Mike Scarlett   -   Morrison was at The Memphis Music Festival about 12 years ago. I was really up to see because I loved his music. He was so drunk he could hardly talk, much less sing. I was so disappointed. I never listen anymore.
Nancy Cox   -   I introduced my 19-year-old son to Van Morrison songs. He would always sneak my CDs then I would hear him pulling into the yard playing Van Morrison. Then I knew he was the one that had it and I didn’t care. There was one that he and I would always listen to.  When Into The Mystic came on I would grab his hand while riding in the car and tell him he was the most important thing in the world to me. As I ride in the car now I’ll play Into The Mystic and look over thinking of him and wishing he was still here, waiting for him to start singing. My son passed away at the age of 21 on January 7,  2008. I miss him dearly but I still have Into The Mystic and remember the times we rode down the road together singing and holding hands. Thank you Van Morrison!
Ion   -    There are two songs of Van Morrison's that I listen to over and over; namely, Too Long in Exile, which is almost like a drug for me; it replenishes my immigrant heart with much needed pain. I guess I just like to feel sorry for myself, from time to time. The other song is Cry for Home which I like to torture myself with for the same reason, i.e., homesickness.
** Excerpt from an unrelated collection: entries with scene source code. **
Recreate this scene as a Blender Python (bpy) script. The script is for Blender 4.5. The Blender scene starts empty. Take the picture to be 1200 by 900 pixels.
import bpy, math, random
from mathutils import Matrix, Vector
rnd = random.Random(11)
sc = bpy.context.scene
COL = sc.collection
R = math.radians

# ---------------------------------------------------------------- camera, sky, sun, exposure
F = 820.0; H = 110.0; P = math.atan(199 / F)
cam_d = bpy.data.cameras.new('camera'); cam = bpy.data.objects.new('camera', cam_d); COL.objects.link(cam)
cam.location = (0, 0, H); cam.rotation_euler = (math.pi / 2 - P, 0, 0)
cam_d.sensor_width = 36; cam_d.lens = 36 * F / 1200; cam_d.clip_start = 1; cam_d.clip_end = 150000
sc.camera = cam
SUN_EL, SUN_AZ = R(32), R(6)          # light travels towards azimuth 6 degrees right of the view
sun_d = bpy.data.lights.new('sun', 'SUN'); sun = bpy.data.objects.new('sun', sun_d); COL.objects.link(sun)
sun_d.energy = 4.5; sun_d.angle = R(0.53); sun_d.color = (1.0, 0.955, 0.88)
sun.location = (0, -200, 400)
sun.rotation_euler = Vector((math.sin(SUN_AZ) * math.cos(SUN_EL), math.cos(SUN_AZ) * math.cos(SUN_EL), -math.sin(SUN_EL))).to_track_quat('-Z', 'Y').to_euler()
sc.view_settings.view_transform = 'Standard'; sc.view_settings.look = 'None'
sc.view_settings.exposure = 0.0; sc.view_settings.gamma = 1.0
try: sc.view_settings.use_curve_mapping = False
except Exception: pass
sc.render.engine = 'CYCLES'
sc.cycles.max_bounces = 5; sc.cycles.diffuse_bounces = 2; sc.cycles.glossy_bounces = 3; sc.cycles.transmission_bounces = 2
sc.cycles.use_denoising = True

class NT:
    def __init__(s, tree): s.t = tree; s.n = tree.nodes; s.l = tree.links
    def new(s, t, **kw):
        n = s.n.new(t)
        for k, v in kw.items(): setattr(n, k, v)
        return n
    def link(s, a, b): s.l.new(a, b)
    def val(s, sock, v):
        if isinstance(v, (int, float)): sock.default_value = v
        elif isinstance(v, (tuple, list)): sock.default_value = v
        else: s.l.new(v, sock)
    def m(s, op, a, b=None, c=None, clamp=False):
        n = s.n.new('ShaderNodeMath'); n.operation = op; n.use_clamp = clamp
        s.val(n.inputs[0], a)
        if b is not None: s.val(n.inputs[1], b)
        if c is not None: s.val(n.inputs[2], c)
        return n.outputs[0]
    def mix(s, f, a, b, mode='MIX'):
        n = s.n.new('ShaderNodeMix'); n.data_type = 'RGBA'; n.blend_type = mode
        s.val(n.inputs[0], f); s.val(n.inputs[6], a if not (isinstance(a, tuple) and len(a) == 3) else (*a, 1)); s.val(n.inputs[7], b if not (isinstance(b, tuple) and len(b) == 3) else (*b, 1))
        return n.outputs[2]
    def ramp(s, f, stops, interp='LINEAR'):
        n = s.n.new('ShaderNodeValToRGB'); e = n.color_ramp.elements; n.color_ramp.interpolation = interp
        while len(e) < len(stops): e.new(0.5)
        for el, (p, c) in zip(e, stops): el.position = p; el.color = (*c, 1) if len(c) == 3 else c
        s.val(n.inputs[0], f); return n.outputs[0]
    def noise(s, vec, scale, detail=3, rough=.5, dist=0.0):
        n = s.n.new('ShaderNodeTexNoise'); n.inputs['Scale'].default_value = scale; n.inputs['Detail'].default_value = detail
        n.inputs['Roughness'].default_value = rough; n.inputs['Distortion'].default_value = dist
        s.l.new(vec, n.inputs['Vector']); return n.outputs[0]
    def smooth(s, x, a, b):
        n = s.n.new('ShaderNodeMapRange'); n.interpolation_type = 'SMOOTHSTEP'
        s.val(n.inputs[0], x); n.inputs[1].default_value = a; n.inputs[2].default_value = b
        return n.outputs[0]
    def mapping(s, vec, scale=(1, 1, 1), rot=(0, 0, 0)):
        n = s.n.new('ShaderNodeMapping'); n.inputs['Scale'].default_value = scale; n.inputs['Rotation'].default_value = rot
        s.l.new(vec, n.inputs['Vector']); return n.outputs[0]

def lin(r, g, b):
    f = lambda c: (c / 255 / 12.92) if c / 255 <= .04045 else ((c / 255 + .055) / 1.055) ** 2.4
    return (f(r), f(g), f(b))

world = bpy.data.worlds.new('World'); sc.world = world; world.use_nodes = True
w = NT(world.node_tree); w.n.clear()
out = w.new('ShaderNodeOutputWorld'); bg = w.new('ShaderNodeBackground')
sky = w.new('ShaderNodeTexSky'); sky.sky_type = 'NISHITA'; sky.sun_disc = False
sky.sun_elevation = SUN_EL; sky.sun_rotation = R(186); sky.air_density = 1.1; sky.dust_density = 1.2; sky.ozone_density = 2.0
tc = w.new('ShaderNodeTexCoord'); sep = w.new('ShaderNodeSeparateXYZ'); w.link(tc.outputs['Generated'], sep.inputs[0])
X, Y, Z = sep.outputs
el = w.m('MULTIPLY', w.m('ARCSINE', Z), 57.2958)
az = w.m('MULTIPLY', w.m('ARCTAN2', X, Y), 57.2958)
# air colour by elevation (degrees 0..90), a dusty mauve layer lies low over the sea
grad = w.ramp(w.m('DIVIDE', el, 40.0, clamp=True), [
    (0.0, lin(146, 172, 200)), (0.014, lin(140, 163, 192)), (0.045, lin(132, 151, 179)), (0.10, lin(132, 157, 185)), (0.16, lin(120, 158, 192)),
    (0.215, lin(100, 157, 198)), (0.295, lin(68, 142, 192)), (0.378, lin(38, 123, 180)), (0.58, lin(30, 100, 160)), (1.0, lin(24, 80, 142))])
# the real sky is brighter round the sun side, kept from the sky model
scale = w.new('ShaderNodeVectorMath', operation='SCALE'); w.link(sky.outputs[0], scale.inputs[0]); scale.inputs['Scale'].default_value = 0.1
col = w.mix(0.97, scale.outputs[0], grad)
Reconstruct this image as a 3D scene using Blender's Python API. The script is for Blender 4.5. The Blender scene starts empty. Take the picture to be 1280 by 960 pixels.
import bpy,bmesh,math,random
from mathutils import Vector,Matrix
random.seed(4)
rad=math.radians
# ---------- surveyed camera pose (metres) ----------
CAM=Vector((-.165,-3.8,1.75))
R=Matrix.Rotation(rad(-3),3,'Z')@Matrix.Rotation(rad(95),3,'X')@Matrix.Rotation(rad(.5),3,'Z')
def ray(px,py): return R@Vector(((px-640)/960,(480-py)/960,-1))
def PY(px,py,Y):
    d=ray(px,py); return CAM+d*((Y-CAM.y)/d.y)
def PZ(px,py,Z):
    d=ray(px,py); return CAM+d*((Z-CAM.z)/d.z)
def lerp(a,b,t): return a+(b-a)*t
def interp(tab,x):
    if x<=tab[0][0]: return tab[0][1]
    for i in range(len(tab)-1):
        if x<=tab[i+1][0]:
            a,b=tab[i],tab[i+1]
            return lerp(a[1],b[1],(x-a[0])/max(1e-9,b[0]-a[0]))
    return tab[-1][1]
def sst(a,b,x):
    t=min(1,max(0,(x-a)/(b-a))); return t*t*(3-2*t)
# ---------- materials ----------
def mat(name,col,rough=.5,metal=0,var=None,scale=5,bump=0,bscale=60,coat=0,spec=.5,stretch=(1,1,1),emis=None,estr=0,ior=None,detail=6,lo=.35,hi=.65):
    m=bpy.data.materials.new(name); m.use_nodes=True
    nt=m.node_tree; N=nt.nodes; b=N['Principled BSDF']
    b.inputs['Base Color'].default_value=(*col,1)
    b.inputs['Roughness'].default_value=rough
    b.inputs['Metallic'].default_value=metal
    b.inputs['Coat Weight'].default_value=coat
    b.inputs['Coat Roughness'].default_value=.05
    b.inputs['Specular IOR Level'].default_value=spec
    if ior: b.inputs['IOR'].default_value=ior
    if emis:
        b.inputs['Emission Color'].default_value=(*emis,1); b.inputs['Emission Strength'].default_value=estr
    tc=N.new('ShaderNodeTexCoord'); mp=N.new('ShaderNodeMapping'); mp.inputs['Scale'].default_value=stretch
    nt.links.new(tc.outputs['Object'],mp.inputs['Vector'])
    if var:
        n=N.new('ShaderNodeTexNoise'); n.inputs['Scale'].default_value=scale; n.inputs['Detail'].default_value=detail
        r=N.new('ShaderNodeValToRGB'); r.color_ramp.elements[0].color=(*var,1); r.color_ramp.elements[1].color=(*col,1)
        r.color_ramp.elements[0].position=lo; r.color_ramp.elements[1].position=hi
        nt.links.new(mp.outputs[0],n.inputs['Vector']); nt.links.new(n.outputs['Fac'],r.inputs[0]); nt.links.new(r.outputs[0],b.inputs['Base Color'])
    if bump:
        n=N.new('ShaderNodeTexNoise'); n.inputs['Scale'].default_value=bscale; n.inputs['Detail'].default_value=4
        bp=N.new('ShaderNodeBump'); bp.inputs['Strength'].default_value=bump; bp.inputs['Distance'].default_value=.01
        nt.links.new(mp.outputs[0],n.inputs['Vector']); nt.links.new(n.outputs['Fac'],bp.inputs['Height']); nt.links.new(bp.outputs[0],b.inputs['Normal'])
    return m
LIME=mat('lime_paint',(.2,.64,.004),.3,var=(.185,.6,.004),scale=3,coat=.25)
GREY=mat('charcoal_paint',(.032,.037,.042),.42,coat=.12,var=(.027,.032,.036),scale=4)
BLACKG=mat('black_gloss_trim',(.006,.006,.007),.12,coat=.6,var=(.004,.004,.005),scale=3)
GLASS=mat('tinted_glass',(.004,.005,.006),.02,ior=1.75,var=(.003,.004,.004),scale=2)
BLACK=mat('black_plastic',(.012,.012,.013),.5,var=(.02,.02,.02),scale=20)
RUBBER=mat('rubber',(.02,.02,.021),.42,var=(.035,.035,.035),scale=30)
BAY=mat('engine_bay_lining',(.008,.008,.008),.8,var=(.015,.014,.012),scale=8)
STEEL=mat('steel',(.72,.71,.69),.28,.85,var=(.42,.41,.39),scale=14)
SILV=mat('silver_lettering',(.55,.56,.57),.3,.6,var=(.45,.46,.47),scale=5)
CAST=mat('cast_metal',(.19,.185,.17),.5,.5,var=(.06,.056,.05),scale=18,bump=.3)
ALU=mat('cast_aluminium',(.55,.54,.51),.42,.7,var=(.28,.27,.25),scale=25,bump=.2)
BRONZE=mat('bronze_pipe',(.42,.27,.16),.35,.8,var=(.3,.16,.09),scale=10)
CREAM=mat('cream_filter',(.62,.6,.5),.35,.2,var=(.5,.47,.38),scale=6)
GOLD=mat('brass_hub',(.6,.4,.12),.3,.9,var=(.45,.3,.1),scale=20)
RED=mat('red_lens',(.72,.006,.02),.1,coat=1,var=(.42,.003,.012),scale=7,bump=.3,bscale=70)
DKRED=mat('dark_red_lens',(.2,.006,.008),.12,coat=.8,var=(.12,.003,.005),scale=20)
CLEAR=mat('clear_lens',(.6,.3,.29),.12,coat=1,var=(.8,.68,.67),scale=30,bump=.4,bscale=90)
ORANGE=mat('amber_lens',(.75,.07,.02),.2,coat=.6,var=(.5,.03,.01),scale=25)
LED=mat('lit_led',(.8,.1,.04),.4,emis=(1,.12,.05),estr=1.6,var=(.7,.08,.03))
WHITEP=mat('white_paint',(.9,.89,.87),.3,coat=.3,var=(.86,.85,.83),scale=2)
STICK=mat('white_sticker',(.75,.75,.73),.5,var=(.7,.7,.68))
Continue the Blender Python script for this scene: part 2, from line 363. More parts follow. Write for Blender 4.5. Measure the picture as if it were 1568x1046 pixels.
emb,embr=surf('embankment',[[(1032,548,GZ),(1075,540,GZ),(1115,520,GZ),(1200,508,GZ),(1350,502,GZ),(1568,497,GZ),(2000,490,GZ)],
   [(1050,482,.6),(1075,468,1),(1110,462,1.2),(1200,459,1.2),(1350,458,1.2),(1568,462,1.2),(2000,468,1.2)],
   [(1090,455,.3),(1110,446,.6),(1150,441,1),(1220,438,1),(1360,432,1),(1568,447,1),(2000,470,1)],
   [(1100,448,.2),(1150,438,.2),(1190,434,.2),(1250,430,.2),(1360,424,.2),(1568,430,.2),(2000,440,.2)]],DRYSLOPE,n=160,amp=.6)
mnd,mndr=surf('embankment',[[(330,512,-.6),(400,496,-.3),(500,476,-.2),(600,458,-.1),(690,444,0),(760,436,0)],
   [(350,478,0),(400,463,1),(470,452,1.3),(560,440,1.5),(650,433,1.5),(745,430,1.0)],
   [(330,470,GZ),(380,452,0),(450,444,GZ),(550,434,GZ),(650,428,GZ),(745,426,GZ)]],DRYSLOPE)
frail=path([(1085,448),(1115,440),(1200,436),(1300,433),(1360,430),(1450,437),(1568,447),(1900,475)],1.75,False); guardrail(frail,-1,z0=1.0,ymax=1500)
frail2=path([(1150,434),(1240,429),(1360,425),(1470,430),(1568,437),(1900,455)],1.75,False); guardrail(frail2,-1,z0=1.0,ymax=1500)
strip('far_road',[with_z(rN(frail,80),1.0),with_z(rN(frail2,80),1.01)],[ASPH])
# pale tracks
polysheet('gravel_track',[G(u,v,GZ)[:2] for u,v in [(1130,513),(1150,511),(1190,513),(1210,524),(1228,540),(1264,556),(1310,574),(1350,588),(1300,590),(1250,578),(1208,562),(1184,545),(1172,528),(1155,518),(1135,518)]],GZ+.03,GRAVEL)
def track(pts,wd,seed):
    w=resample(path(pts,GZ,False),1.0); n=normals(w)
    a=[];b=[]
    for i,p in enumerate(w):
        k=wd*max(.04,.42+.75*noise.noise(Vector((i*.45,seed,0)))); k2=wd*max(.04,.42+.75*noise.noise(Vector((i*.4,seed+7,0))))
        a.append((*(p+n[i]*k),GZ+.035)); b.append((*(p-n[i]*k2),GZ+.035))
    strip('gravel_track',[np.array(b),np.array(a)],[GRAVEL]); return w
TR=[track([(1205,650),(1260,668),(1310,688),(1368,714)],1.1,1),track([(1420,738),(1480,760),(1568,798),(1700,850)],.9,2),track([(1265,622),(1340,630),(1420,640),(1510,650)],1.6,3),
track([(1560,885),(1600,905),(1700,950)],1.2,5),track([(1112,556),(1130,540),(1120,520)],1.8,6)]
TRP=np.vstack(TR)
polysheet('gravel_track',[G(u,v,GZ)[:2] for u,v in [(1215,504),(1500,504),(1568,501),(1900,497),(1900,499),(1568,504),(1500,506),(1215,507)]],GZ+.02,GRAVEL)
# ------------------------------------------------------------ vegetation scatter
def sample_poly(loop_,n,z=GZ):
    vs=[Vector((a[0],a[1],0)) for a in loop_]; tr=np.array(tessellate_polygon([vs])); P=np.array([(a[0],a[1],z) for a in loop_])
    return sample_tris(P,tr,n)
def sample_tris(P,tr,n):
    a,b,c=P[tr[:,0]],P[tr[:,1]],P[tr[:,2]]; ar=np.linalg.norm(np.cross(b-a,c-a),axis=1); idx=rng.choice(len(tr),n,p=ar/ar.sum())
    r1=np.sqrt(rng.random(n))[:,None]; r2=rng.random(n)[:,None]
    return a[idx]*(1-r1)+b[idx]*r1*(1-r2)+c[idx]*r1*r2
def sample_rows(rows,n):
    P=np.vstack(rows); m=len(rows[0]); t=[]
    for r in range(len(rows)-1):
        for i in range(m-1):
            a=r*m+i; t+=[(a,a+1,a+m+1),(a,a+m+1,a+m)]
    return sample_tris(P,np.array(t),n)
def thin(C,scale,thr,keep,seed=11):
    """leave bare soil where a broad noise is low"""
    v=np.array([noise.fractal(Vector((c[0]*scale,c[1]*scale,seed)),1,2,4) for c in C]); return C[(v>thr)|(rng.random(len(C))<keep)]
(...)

Phyllis McKee   -   In the late 1960s, the Band was playing at Boston's Symphony Hall, one of the first rock shows to appear at that venue.  It was a loud, boisterous crowd, smokey clouds ascending to the ceiling. We were really ready for the music to start, when, unannounced, this guy came on stage singing Brown Eyed Girl. He wasn't on the bill, and he was singing this top-40s hit, which wasn't very cool in those days.  The crowd started with a low rumble, and the boos got louder and louder. They forced this guy off the stage! (It was Van Morrison)
Jim L-L   -   Van Morrison performs hackneyed phrases as if he is the only one who truly understands, and then we all hear it for the first time and then over and over again as we become hypnotised and transported.  His recent song Behind the Ritual includes perhaps the funniest and intensely serious commentary on the transcendence and simultaneous meaninglessness of pop music, blah, blah, blah, blah, blah.